The BBC was founded in 1922, in the dawning age of mass media, and, at first, enjoyed complete and uncontested control of the airwaves. Herein lies the origin of the license fee: it was a common-sense means of subsidising the sole provider of mass news and entertainment. Thankfully, times have moved on. Competition, from ITV, Channel 4 and Sky News, has raised the entertainment stakes.

Consumers can now choose from a multiple and diverse range of channels, and an environment in which programmes thrive or flop has pushed producers to make better, more exciting, and more sophisticated programmes. Ever since Winston Churchill approved the creation of ITV in 1955, the entertainment industry has proved a shining example of free market dynamism.

But it’s important to consider the purpose of the BBC. Some believe it’s to produce distinctive programmes that investigate, educate and expose; others believe it’s to entertain above all else. Everyone is entitled to choose how they spend their money, and currently only a minority choose to spend it on highbrow journalism (Compare The Sun’s daily circulation of two million to the Economist’s weekly 300,000). Universal funding for relatively niche services and programmes is a paradox, and to be worth its license fee the BBC ought to have a more widespread and popular appeal.

It’s also worth questioning whether the BBC succeeds in public entertainment.

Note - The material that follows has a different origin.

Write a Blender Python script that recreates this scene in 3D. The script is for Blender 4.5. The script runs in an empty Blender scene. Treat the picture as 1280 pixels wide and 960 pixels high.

Certainly, programmes such as Have I Got News for You, Strictly Come Dancing and The Great British Bake Off have attracted substantial audiences. But this is not enough. To merit its unique funding status, the BBC must be the undisputed king of mass entertainment. ITV’s Downton Abbey, Coronation Street and The X Factor are equally if not more impressive than the BBC’s “popular” programmes.

If it is just another broadcasting company, then the BBC’s license fee becomes archaic, a mere quirk of history, which, in an age of austerity, is one we could do without.

Then there is the unfair distribution of its cost. Technological advancement since the 1920s has complicated the notion of a license fee; alongside television and radio, we now have the iPlayer. While some viewers get great value for money, others are significantly over-paying. In any other sector, particularly finance, this discrepancy would be a cause of outrage, but the BBC’s longevity means it is getting away with unprofessional practice. For the many who only switch on to watch, say, the news, the BBC is most definitely not worth the license fee.

Finally, in the words of former BBC Political Editor Andrew Marr, the BBC has “an innate liberal bias”. Indeed, it was criticised to this end in its coverage of the 2015 general election. For a national institution, any bias is wrong.

In the end, for the BBC to be a genuine public service, it must cater for popular tastes, distinguish itself from its competitors, make payment fairer, and free itself from political bias. Until it has met these crucial criteria, it is not worth the license fee.